═════ INFORMATION PROVIDED

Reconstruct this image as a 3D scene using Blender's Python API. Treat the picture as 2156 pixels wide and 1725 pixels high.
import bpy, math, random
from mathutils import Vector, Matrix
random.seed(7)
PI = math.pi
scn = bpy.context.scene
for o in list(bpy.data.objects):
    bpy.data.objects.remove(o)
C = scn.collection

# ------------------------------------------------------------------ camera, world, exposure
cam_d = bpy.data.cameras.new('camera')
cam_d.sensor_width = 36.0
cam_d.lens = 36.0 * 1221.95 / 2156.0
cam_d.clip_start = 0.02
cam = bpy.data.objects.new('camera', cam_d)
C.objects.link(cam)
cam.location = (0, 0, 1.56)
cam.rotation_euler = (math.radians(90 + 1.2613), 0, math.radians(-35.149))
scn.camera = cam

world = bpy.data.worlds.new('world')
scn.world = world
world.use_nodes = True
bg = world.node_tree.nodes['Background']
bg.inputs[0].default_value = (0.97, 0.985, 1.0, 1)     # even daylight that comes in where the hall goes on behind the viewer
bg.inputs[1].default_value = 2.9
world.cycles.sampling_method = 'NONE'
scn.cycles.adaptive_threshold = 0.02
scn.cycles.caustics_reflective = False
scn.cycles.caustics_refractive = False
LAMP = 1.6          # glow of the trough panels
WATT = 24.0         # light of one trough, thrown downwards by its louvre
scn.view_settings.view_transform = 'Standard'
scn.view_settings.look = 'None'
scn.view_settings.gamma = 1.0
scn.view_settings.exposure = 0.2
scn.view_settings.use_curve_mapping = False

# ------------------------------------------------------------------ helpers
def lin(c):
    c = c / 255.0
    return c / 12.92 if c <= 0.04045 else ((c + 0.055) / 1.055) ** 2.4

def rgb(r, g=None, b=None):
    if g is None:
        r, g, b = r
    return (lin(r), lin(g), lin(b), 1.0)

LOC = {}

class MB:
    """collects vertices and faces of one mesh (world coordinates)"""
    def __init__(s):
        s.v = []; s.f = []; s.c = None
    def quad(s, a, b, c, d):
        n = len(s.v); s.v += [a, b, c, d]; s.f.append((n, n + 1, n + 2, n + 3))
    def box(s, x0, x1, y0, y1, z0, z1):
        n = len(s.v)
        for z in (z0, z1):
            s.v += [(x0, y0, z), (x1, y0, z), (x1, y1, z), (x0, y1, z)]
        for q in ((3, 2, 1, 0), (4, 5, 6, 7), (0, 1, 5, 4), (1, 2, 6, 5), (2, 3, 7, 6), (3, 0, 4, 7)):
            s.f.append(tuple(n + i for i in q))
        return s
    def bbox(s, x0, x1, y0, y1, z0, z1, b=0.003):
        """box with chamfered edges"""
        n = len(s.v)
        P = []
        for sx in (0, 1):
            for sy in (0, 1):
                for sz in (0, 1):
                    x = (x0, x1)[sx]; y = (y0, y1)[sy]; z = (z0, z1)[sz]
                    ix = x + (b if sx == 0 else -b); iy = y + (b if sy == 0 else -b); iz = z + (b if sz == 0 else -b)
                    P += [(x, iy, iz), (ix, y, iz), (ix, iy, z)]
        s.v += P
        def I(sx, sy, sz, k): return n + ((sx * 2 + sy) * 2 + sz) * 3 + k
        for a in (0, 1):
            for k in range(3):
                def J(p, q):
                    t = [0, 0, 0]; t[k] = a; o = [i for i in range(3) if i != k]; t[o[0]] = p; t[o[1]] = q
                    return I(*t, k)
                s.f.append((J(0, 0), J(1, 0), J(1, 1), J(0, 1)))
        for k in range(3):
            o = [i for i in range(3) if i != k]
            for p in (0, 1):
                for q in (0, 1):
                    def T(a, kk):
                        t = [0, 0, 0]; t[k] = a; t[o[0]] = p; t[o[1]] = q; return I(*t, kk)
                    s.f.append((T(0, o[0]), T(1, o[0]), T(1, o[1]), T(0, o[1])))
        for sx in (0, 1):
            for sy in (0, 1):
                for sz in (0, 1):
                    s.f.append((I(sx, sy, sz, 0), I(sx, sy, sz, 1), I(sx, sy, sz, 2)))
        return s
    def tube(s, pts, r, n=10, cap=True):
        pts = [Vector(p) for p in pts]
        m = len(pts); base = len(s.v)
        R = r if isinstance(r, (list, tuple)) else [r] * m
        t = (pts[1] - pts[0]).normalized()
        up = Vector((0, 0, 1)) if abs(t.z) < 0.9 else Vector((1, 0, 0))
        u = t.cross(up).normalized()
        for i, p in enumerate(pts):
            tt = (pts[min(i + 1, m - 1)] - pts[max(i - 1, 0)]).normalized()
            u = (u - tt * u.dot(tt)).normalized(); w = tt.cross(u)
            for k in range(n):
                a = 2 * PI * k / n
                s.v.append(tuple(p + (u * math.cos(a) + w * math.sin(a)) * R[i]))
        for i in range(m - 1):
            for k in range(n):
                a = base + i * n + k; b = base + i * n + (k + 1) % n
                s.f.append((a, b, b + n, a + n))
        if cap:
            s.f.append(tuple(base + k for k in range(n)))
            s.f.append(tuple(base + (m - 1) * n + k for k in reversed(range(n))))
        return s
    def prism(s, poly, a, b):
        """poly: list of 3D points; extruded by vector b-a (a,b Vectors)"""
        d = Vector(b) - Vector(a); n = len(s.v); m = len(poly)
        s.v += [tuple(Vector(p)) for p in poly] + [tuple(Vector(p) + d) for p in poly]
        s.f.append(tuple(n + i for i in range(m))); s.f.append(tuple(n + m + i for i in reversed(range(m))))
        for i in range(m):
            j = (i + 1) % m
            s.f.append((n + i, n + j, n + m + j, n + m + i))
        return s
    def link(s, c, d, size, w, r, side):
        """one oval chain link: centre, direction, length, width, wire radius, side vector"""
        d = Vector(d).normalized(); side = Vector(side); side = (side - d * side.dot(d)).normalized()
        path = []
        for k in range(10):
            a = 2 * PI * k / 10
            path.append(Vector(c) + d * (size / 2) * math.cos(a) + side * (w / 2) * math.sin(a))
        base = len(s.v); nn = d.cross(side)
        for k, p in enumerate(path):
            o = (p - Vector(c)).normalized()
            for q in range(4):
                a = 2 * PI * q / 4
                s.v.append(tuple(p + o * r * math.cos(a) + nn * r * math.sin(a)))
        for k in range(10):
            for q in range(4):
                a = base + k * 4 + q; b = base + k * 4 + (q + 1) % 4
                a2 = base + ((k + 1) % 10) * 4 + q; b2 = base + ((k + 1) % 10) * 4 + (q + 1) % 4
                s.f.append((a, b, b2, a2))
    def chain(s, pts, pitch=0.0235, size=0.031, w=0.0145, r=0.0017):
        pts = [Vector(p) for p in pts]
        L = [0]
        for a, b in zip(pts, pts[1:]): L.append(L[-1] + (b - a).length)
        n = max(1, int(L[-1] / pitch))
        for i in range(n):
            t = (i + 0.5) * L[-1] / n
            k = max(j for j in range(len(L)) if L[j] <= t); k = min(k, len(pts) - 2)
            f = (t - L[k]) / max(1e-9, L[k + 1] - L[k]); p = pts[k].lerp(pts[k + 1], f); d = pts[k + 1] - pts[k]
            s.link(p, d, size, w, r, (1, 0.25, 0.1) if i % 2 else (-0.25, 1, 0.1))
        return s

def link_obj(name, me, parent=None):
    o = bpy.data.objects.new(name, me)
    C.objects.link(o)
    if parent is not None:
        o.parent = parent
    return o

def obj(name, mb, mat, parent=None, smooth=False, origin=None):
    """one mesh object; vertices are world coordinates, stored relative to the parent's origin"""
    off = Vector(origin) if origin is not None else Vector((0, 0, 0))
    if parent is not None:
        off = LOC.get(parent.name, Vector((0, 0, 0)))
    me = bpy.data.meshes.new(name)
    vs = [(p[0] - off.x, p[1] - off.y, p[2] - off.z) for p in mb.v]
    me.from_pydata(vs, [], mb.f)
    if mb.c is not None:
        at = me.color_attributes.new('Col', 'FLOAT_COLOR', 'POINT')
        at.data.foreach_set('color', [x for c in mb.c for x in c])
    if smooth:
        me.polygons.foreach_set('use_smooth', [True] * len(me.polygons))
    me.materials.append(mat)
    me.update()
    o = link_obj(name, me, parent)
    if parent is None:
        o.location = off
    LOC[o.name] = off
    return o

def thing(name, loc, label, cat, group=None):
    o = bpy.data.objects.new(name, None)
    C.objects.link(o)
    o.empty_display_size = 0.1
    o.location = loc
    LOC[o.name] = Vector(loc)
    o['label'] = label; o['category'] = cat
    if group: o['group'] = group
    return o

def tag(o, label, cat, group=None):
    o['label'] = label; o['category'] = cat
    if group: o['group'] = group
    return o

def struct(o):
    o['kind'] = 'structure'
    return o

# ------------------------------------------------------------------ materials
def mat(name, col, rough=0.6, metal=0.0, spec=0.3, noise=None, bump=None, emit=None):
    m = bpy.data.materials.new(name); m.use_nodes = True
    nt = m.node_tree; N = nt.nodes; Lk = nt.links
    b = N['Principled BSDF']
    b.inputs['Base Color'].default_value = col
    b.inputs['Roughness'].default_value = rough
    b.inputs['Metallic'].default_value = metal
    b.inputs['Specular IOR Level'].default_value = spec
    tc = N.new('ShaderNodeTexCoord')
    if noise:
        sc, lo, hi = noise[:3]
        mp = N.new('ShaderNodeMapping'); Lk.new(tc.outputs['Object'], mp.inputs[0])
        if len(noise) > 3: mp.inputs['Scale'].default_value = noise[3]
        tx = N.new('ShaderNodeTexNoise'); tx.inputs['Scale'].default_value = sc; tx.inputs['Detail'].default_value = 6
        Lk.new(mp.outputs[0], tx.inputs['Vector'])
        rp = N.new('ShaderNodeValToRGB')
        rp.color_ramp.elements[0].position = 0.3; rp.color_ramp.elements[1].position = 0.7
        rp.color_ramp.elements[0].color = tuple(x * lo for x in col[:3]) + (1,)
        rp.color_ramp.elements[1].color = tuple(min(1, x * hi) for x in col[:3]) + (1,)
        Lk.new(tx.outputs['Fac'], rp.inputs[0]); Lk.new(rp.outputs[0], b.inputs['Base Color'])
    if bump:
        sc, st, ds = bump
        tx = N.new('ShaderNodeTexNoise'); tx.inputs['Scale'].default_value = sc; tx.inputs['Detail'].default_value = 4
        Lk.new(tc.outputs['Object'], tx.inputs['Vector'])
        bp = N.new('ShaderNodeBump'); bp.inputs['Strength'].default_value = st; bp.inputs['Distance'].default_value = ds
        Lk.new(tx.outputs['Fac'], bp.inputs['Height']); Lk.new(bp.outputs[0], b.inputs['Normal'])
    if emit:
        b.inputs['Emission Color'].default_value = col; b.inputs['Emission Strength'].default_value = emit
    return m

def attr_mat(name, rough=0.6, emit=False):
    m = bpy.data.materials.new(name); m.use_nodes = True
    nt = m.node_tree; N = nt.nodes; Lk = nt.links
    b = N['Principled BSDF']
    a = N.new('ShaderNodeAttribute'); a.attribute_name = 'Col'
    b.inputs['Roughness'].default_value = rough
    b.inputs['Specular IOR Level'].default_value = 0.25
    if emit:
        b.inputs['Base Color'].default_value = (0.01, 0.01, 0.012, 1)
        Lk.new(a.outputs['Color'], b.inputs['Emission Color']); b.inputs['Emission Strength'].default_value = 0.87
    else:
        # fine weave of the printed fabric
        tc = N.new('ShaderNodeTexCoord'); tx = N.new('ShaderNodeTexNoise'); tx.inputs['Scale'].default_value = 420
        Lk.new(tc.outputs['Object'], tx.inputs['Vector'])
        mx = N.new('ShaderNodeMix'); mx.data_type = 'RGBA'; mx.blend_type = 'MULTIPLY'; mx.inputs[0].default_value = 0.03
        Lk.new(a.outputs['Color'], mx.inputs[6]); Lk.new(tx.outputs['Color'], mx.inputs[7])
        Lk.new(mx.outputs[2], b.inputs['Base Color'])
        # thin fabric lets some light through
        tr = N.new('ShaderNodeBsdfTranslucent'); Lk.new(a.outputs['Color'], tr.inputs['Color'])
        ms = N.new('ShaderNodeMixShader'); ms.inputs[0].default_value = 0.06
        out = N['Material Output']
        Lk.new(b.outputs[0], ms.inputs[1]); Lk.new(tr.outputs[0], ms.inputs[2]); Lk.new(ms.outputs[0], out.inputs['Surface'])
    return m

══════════

GIVEN INSTRUCTION:
Look at the material above and copy, word for word, its lines from the first through the one containing "C = scn.collection".

FULL SOLUTION:
Reconstruct this image as a 3D scene using Blender's Python API. Treat the picture as 2156 pixels wide and 1725 pixels high.
import bpy, math, random
from mathutils import Vector, Matrix
random.seed(7)
PI = math.pi
scn = bpy.context.scene
for o in list(bpy.data.objects):
    bpy.data.objects.remove(o)
C = scn.collection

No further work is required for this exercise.